--- Stored data ---

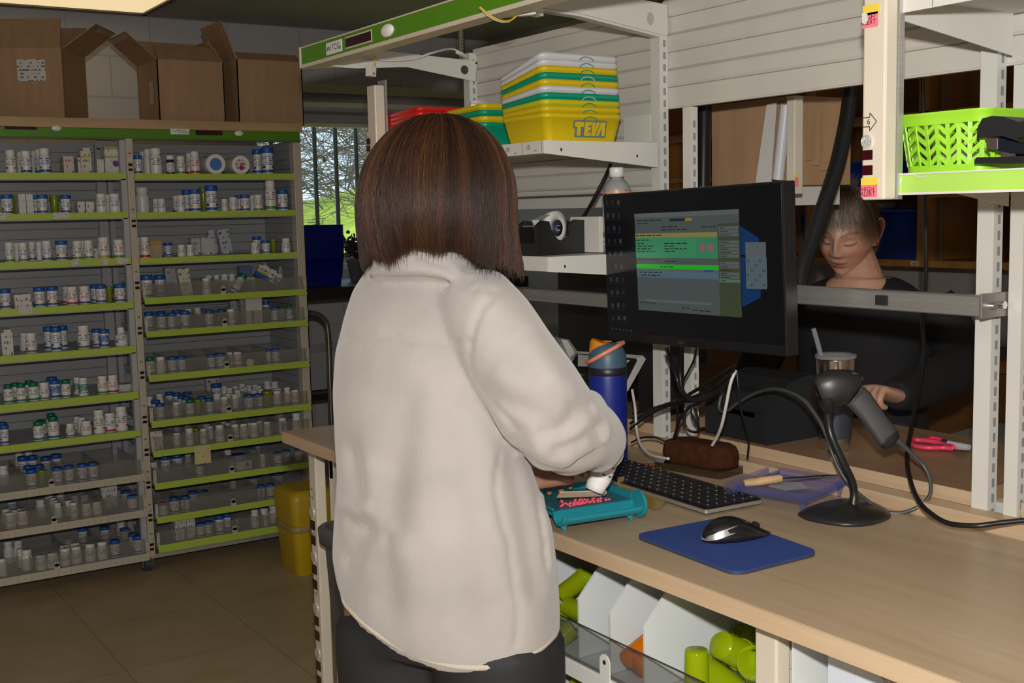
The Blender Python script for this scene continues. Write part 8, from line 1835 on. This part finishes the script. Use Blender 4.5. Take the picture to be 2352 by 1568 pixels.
shirt = MB(); shirt.loft([ell2(bx2, .165, .115, .84), ell2(bx2, .155, .11, .95), ell2(bx2, .165, .115, 1.05), ell2(bx2, .175, .112, 1.12), ell2(bx2, .165, .095, 1.17), ell2(bx2, .120, .075, 1.205), ell2(bx2+F2*.0, .085, .065, 1.222)])
shirt.tube([SL+Vector((0, 0, 1.165)), SL+L2*.045+Vector((0, 0, 1.10)), SL+L2*.07+F2*.02+Vector((0, 0, 1.02)), E2, E2.lerp(W2, .5), W2.lerp(HND, .35)], [.058, .058, .054, .050, .044, .034], n=18, k=5)
E3 = SR+R2*.09+F2*.08+Vector((0, 0, .95)); W3 = Vector((1.90, 1.86, 1.0))
shirt.tube([SR+Vector((0, 0, 1.165)), SR+R2*.05+Vector((0, 0, 1.09)), E3, W3], [.056, .056, .052, .040], n=18, k=5)
sc2, sn2, sf2 = bake(shirt, .007, 10, .5); q = np.array([noise.noise(Vector((v[0]*12, v[1]*12, v[2]*7)))*.004 for v in sc2]); sc2 += sn2*q[:, None]
# open neckline
pr = proj_np(sc2)
M_bt = mat('top_black', (.0075, .0075, .009), .85)
keep = []
nk_c = np.array([nb2.x+F2.x*.055, nb2.y+F2.y*.055, 1.235])
dk = np.linalg.norm((sc2-nk_c)*np.array([1, 1, 1.15]), axis=1)
sn_ = np.abs(dk-.080) < .0055; sc2[sn_] = nk_c+(sc2[sn_]-nk_c)*(.080/dk[sn_])[:, None]; dk[sn_] = .080
keepf = [f for f in sf2 if not all(dk[i] < .0801 for i in f)]
so = mesh_obj('black_top', sc2, keepf, M_bt, w2)
chest = MB().loft([ell2(bx2, .12, .08, .86), ell2(bx2, .13, .085, .95), ell2(bx2, .145, .095, 1.05), ell2(bx2, .165, .105, 1.12), ell2(bx2, .155, .090, 1.168), ell2(bx2, .110, .070, 1.20), ell2(bx2+F2*.005, .072, .062, 1.222)])
nk2 = limb([bx2+Vector((0, 0, 1.15)), bx2+F2*.008+Vector((0, 0, 1.21)), H2 @ Vector((0, -.040, -.085)), H2 @ Vector((0, -.022, -.03))], [.062, .055, .052, .058])
# collar bones and throat cords
bones = [limb([bx2+F2*.062+R2*s*.012+Vector((0, 0, 1.18)), bx2+F2*.055+R2*s*.06+Vector((0, 0, 1.192)), bx2+F2*.03+R2*s*.10+Vector((0, 0, 1.186))], [.008, .009, .008]) for s in (-1, 1)]
aL2 = limb([SL+Vector((0, 0, 1.15)), SL+L2*.045+Vector((0, 0, 1.10)), SL+L2*.07+F2*.02+Vector((0, 0, 1.02)), E2, E2.lerp(W2, .5), W2], [.034, .036, .035, .032, .028, .025]); aR2 = limb([SR+Vector((0, 0, 1.16)), SR+R2*.05+Vector((0, 0, 1.09)), E3, W3], [.034, .034, .032, .025])
fw2 = (HND-W2).normalized()
h2a, n2a = hand_mb(W2, (pT(1985, 890, 2.44)-W2), (-RF*.2+RD*.5-RX*.2+Vector((0, 0, -.6))), -1, [(1.0, 1.2, .7), (1.05, 1.25, .7), (1.1, 1.25, .7), (1.15, 1.25, .7)], (.3, .6), sc=.95)
h2b, n2b = hand_mb(W3, (Vector((1.80, 1.78, .99))-W3), Vector((0, 0, -1)), 1, [(.4, .6, .4)]*4, (.5, .4), sc=.95)
lg2 = [limb([bx2+R2*s*.07+Vector((0, 0, .80)), bx2+R2*s*.085+Vector((0, 0, .46)), bx2+R2*s*.09+Vector((0, 0, .04))], [.06, .05, .04]) for s in (-1, 1)]
b2o = person_body(w2, 'body', [chest, nk2, aL2, aR2, h2a, h2b]+bones+lg2, SK2, (H2, HEAD))
t2 = MB().loft([ell2(bx2, .16, .112, .90), ell2(bx2, .165, .115, .80)])
for s in (-1, 1): t2.tube([bx2+R2*s*.08+Vector((0, 0, .84)), bx2+R2*s*.085+Vector((0, 0, .46)), bx2+R2*s*.09+Vector((0, 0, .02))], [.098, .070, .060], n=16, k=5)
a_, c_, d_ = bake(t2, .012, 4); mesh_obj('trousers', a_, d_, M_tr, w2)
# short layered hair with a blonde fringe
hb2 = MB(); rg = []
def cap_pt(az, el, r):
    """az 0 = face, positive to her left; el from the crown down"""
    x, y, z = math.sin(az)*math.sin(el), math.cos(az)*math.sin(el), math.cos(el); return H2 @ Vector((x*.081*r, (y*.106-.006)*r, (z*.128+.0)*r))
def el_max(az): 
    a = abs((az+PI) % (2*PI)-PI); return np.interp(a, [0, .5, .9, 1.25, 1.6, 1.9, 2.3, PI], [1.02, 1.03, 1.12, 1.34, 1.34, 1.70, 2.15, 2.3])
for s in np.linspace(.04, 1, 16): rg.append([cap_pt(2*PI*i/48, s*el_max(2*PI*i/48), 1.0) for i in range(48)])
for s in (1.0, .6): rg.append([cap_pt(2*PI*i/48, s*el_max(2*PI*i/48), .90) for i in range(48)])
ho2 = MB().loft(rg).build('hair', mat('hair_dark_base', (.035, .020, .010), .6), w2)
rh = random.Random(9); G2 = ([], [], [])
for c_ in range(5200):
    az = rh.uniform(-PI, PI); e1 = el_max(az)*(1+rh.gauss(.10, .09)); e0 = rh.random()**.6*e1*.75; sw = rh.gauss(-.10, .14); lay = rh.uniform(1.0, 1.06); pts = []; ph = rh.uniform(0, 6)
    spike = rh.random() < .10 and e1 > 0
    for k in range(9):
        f = k/8; pts.append(cap_pt(az+sw*f*f+.05*math.sin(ph+4*f)*f, e0+(e1-e0)*f, lay+.05*f*(1-f)+(.10*f*f if spike and e0 < .9 else 0)))
    a = abs(az); fr = a < 1.45
    g_ = (2 if (rh.random() < .72 and e0 > .42) else (1 if rh.random() < .22 else 0)) if fr else (1 if rh.random() < .16 else 0); G2[g_].append(pts)
for c_ in range(420):      # the tuft standing up at the crown
    az = rh.uniform(-PI, PI); b0 = cap_pt(az, rh.uniform(.05, .40), 1.0); d = (H2.to_3x3() @ Vector((rh.gauss(0, .5)+.1, -.25+rh.gauss(0, .45), 1.0))).normalized(); L = rh.uniform(.016, .036)
    bend = H2.to_3x3() @ Vector((rh.gauss(0, .4), -.6, -.3)); G2[1 if rh.random() < .35 else 0].append([b0+d*L*f+bend*L*.6*f*f for f in np.linspace(0, 1, 7)])
for g_, col in enumerate(((.022, .012, .006), (.085, .050, .025), (.44, .32, .19))): hair_obj('hair_strands', G2[g_], .00036, hair_mat('hair2_tone_'+'abc'[g_], col, .35), ho2)
MB().sphere(H2 @ Vector((-.080 if (H2 @ Vector((-.08, 0, 0))-CAM).dot(RX) > (H2 @ Vector((.08, 0, 0))-CAM).dot(RX) else .080, -.008, -.032)), .004, 10, 8).build('earring', mat('earring_red', (.35, .02, .05), .2), w2)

---

Your task | Give every line above again exactly, with no pictures.

Output of the exercise |
The Blender Python script for this scene continues. Write part 8, from line 1835 on. This part finishes the script. Use Blender 4.5. Take the picture to be 2352 by 1568 pixels.
shirt = MB(); shirt.loft([ell2(bx2, .165, .115, .84), ell2(bx2, .155, .11, .95), ell2(bx2, .165, .115, 1.05), ell2(bx2, .175, .112, 1.12), ell2(bx2, .165, .095, 1.17), ell2(bx2, .120, .075, 1.205), ell2(bx2+F2*.0, .085, .065, 1.222)])
shirt.tube([SL+Vector((0, 0, 1.165)), SL+L2*.045+Vector((0, 0, 1.10)), SL+L2*.07+F2*.02+Vector((0, 0, 1.02)), E2, E2.lerp(W2, .5), W2.lerp(HND, .35)], [.058, .058, .054, .050, .044, .034], n=18, k=5)
E3 = SR+R2*.09+F2*.08+Vector((0, 0, .95)); W3 = Vector((1.90, 1.86, 1.0))
shirt.tube([SR+Vector((0, 0, 1.165)), SR+R2*.05+Vector((0, 0, 1.09)), E3, W3], [.056, .056, .052, .040], n=18, k=5)
sc2, sn2, sf2 = bake(shirt, .007, 10, .5); q = np.array([noise.noise(Vector((v[0]*12, v[1]*12, v[2]*7)))*.004 for v in sc2]); sc2 += sn2*q[:, None]
# open neckline
pr = proj_np(sc2)
M_bt = mat('top_black', (.0075, .0075, .009), .85)
keep = []
nk_c = np.array([nb2.x+F2.x*.055, nb2.y+F2.y*.055, 1.235])
dk = np.linalg.norm((sc2-nk_c)*np.array([1, 1, 1.15]), axis=1)
sn_ = np.abs(dk-.080) < .0055; sc2[sn_] = nk_c+(sc2[sn_]-nk_c)*(.080/dk[sn_])[:, None]; dk[sn_] = .080
keepf = [f for f in sf2 if not all(dk[i] < .0801 for i in f)]
so = mesh_obj('black_top', sc2, keepf, M_bt, w2)
chest = MB().loft([ell2(bx2, .12, .08, .86), ell2(bx2, .13, .085, .95), ell2(bx2, .145, .095, 1.05), ell2(bx2, .165, .105, 1.12), ell2(bx2, .155, .090, 1.168), ell2(bx2, .110, .070, 1.20), ell2(bx2+F2*.005, .072, .062, 1.222)])
nk2 = limb([bx2+Vector((0, 0, 1.15)), bx2+F2*.008+Vector((0, 0, 1.21)), H2 @ Vector((0, -.040, -.085)), H2 @ Vector((0, -.022, -.03))], [.062, .055, .052, .058])
# collar bones and throat cords
bones = [limb([bx2+F2*.062+R2*s*.012+Vector((0, 0, 1.18)), bx2+F2*.055+R2*s*.06+Vector((0, 0, 1.192)), bx2+F2*.03+R2*s*.10+Vector((0, 0, 1.186))], [.008, .009, .008]) for s in (-1, 1)]
aL2 = limb([SL+Vector((0, 0, 1.15)), SL+L2*.045+Vector((0, 0, 1.10)), SL+L2*.07+F2*.02+Vector((0, 0, 1.02)), E2, E2.lerp(W2, .5), W2], [.034, .036, .035, .032, .028, .025]); aR2 = limb([SR+Vector((0, 0, 1.16)), SR+R2*.05+Vector((0, 0, 1.09)), E3, W3], [.034, .034, .032, .025])
fw2 = (HND-W2).normalized()
h2a, n2a = hand_mb(W2, (pT(1985, 890, 2.44)-W2), (-RF*.2+RD*.5-RX*.2+Vector((0, 0, -.6))), -1, [(1.0, 1.2, .7), (1.05, 1.25, .7), (1.1, 1.25, .7), (1.15, 1.25, .7)], (.3, .6), sc=.95)
h2b, n2b = hand_mb(W3, (Vector((1.80, 1.78, .99))-W3), Vector((0, 0, -1)), 1, [(.4, .6, .4)]*4, (.5, .4), sc=.95)
lg2 = [limb([bx2+R2*s*.07+Vector((0, 0, .80)), bx2+R2*s*.085+Vector((0, 0, .46)), bx2+R2*s*.09+Vector((0, 0, .04))], [.06, .05, .04]) for s in (-1, 1)]
b2o = person_body(w2, 'body', [chest, nk2, aL2, aR2, h2a, h2b]+bones+lg2, SK2, (H2, HEAD))
t2 = MB().loft([ell2(bx2, .16, .112, .90), ell2(bx2, .165, .115, .80)])
for s in (-1, 1): t2.tube([bx2+R2*s*.08+Vector((0, 0, .84)), bx2+R2*s*.085+Vector((0, 0, .46)), bx2+R2*s*.09+Vector((0, 0, .02))], [.098, .070, .060], n=16, k=5)
a_, c_, d_ = bake(t2, .012, 4); mesh_obj('trousers', a_, d_, M_tr, w2)
# short layered hair with a blonde fringe
hb2 = MB(); rg = []
def cap_pt(az, el, r):
    """az 0 = face, positive to her left; el from the crown down"""
    x, y, z = math.sin(az)*math.sin(el), math.cos(az)*math.sin(el), math.cos(el); return H2 @ Vector((x*.081*r, (y*.106-.006)*r, (z*.128+.0)*r))
def el_max(az): 
    a = abs((az+PI) % (2*PI)-PI); return np.interp(a, [0, .5, .9, 1.25, 1.6, 1.9, 2.3, PI], [1.02, 1.03, 1.12, 1.34, 1.34, 1.70, 2.15, 2.3])
for s in np.linspace(.04, 1, 16): rg.append([cap_pt(2*PI*i/48, s*el_max(2*PI*i/48), 1.0) for i in range(48)])
for s in (1.0, .6): rg.append([cap_pt(2*PI*i/48, s*el_max(2*PI*i/48), .90) for i in range(48)])
ho2 = MB().loft(rg).build('hair', mat('hair_dark_base', (.035, .020, .010), .6), w2)
rh = random.Random(9); G2 = ([], [], [])
for c_ in range(5200):
    az = rh.uniform(-PI, PI); e1 = el_max(az)*(1+rh.gauss(.10, .09)); e0 = rh.random()**.6*e1*.75; sw = rh.gauss(-.10, .14); lay = rh.uniform(1.0, 1.06); pts = []; ph = rh.uniform(0, 6)
    spike = rh.random() < .10 and e1 > 0
    for k in range(9):
        f = k/8; pts.append(cap_pt(az+sw*f*f+.05*math.sin(ph+4*f)*f, e0+(e1-e0)*f, lay+.05*f*(1-f)+(.10*f*f if spike and e0 < .9 else 0)))
    a = abs(az); fr = a < 1.45
    g_ = (2 if (rh.random() < .72 and e0 > .42) else (1 if rh.random() < .22 else 0)) if fr else (1 if rh.random() < .16 else 0); G2[g_].append(pts)
for c_ in range(420):      # the tuft standing up at the crown
    az = rh.uniform(-PI, PI); b0 = cap_pt(az, rh.uniform(.05, .40), 1.0); d = (H2.to_3x3() @ Vector((rh.gauss(0, .5)+.1, -.25+rh.gauss(0, .45), 1.0))).normalized(); L = rh.uniform(.016, .036)
    bend = H2.to_3x3() @ Vector((rh.gauss(0, .4), -.6, -.3)); G2[1 if rh.random() < .35 else 0].append([b0+d*L*f+bend*L*.6*f*f for f in np.linspace(0, 1, 7)])
for g_, col in enumerate(((.022, .012, .006), (.085, .050, .025), (.44, .32, .19))): hair_obj('hair_strands', G2[g_], .00036, hair_mat('hair2_tone_'+'abc'[g_], col, .35), ho2)
MB().sphere(H2 @ Vector((-.080 if (H2 @ Vector((-.08, 0, 0))-CAM).dot(RX) > (H2 @ Vector((.08, 0, 0))-CAM).dot(RX) else .080, -.008, -.032)), .004, 10, 8).build('earring', mat('earring_red', (.35, .02, .05), .2), w2)